Showdown With California Looms As EPA Refuses To Extend Fuel-Economy Rules

President Donald Trump is traveling to California Tuesday for his first visit to the US’s most populous state since taking office. But back in Washington, the administration has launched its latest salvo in its battle with the Sunshine State.

Per Bloomberg, the Environmental Protection Agency on Tuesday signaled that it won’t dictate the future of ambitious automobile fuel economy regulations adopted during the Obama administration.

“California is not the arbiter of these issues,” Environmental Protection Agency Administrator Scott Pruitt told Bloomberg News in an interview. California regulates greenhouse gas emissions at the state level, “but that shouldn’t and can’t dictate to the rest of the country what these levels are going to be.”

During a Tuesday morning interview with Bloomberg, EPA chief Scott Pruitt said the EPA likely wouldn’t consider extending fuel economy standards beyond 2025. That statement is tantamount to a rejection of California’s offer to ease its standards in an exchange for an extension.

Pruitt said the EPA is not “presently” looking at extending standards beyond 2025. California Air Resources Board Chairman Mary Nichols has signaled a willingness to discuss altering the state’s auto rules in the near term if the Trump administration agrees to develop efficiency targets further into the future.

Automakers aggressively lobbied Trump to take a new look at the standards, arguing they need to be reviewed in light of surging light-truck sales, low gasoline prices and tepid demand for plug-in vehicles.

Even so, the companies have repeatedly stressed in recent weeks that they hope the federal government and California will continue coordinating their tailpipe emissions policies. They’ve also invested billions of dollars in electric cars aimed not just at California but also overseas markets, especially China.

In making this decision, Pruitt reasons that setting overly stringent fuel-economy standards for automakers would be counterproductive because they could encourage people to keep older cars for longer.

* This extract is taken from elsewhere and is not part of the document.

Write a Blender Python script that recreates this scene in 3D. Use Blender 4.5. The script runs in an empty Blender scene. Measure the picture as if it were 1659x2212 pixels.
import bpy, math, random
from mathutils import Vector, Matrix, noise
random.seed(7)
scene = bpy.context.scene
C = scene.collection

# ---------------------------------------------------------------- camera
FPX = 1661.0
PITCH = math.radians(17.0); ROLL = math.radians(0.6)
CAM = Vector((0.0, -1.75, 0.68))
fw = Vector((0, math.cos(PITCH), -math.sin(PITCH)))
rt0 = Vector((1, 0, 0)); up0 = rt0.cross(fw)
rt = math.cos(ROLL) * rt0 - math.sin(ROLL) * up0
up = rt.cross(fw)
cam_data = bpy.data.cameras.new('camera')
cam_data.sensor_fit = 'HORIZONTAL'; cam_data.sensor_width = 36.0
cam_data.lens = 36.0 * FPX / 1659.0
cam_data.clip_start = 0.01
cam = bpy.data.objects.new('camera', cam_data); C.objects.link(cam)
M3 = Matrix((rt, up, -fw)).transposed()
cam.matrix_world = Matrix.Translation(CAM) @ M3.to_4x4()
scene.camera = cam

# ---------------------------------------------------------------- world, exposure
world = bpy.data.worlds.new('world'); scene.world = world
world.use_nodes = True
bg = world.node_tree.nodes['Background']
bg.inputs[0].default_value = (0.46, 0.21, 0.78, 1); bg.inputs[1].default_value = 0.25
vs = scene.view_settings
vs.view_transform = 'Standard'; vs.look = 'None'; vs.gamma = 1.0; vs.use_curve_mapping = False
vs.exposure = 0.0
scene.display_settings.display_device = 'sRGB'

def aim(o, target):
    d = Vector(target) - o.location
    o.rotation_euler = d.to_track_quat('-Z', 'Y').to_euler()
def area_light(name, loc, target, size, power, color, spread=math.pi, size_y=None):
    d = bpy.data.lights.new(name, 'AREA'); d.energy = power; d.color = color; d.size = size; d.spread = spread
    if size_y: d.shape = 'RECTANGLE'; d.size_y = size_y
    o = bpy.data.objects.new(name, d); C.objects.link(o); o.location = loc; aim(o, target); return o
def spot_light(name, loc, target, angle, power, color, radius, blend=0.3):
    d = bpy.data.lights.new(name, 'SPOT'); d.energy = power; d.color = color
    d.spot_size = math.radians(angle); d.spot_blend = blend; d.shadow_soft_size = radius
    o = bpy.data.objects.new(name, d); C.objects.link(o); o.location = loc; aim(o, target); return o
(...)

“The whole purpose of CAFE standards is to make cars more efficient that people are actually buying,” Pruitt said. “If you just come in and try to drive this to a point where the auto sector in Detroit just makes cars that people don’t want to purchase, then people are staying in older cars, and the emission levels are worse, which defeats the overall purpose of what we’re trying to achieve.”

The agency has until the beginning of next month to determine whether broad-based fuel economy standards adopted under President Obama should be revised, or left alone.

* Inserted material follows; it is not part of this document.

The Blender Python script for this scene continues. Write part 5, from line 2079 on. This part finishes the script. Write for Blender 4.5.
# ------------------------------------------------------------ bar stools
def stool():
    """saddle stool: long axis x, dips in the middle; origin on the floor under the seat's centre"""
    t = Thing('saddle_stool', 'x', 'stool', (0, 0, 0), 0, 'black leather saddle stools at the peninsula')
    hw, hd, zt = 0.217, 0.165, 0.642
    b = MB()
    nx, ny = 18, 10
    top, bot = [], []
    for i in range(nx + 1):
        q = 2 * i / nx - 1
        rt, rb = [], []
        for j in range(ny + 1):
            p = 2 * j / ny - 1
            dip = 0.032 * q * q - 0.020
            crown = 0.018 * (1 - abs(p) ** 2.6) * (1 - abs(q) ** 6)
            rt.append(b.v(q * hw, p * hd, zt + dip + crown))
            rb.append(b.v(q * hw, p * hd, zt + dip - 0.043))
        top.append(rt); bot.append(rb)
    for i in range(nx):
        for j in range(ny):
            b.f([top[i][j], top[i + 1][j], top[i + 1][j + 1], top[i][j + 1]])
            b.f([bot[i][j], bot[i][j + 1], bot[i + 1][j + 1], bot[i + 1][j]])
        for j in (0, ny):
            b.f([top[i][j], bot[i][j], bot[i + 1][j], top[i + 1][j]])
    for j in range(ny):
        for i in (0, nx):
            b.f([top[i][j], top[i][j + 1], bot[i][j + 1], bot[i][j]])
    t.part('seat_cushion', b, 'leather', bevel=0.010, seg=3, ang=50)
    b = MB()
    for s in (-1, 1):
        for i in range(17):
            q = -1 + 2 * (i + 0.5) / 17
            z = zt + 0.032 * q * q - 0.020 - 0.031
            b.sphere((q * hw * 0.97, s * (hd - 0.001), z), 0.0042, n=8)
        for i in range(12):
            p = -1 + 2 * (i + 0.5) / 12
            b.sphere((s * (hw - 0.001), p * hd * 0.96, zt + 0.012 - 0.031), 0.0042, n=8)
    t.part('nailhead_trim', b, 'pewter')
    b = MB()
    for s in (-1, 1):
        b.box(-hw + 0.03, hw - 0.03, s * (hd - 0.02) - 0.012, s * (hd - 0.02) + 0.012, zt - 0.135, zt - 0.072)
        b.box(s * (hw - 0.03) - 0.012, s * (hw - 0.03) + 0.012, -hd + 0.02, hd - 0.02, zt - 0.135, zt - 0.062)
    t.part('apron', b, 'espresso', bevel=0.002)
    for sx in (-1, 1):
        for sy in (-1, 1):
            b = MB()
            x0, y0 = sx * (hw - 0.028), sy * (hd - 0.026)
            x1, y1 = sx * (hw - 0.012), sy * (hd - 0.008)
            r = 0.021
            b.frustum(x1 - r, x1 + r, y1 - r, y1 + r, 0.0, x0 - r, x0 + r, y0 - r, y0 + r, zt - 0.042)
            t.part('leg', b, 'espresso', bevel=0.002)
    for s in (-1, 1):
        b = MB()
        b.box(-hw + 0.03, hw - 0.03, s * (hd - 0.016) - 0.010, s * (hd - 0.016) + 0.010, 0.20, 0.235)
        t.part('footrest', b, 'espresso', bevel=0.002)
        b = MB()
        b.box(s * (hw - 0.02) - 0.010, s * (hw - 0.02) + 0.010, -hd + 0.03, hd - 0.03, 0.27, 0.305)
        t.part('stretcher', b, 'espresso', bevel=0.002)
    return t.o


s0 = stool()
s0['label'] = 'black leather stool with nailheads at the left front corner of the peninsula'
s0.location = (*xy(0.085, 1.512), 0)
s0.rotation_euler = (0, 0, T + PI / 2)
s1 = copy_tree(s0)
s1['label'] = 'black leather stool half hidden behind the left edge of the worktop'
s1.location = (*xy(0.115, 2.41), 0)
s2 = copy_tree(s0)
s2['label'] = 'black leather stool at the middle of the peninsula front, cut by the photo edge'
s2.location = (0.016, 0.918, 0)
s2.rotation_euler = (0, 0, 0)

This isn’t the first time Pruitt has moved to roll back some EPA regulations. Already, President Donald Trump’s administration previously ripped up the EPA’s conclusion that no changes are needed. That conclusion was issued by the Obama White House in the waning days of his administration.

Pruitt

EPA Chief Scott Pruitt

The emissions rules were adopted seven years ago and are meant to be enforced by the National Highway Traffic Safety Administration, the EPA and the California Air Resources Board. The standards were designed to get more restrictive each year through 2025. The requirements target a fleet average of more than 50 miles per gallon, equivalent to about 36 mpg in real-world driving.

“We want to hear from those folks in California and hear from the political leadership and try to make some informed decisions, but also say at the same time, we have a job to do,” Pruitt said. “We’re going to do our job. And if there are steps being taken to impede that, we’ll have to address that.”

Pruitt told Bloomberg that there are still open questions about whether climate change is caused by human activity. Pruitt also played down the EPA’s role in a recent government study which determined that it’s “extremely likely that human activity” is contributing to climate change.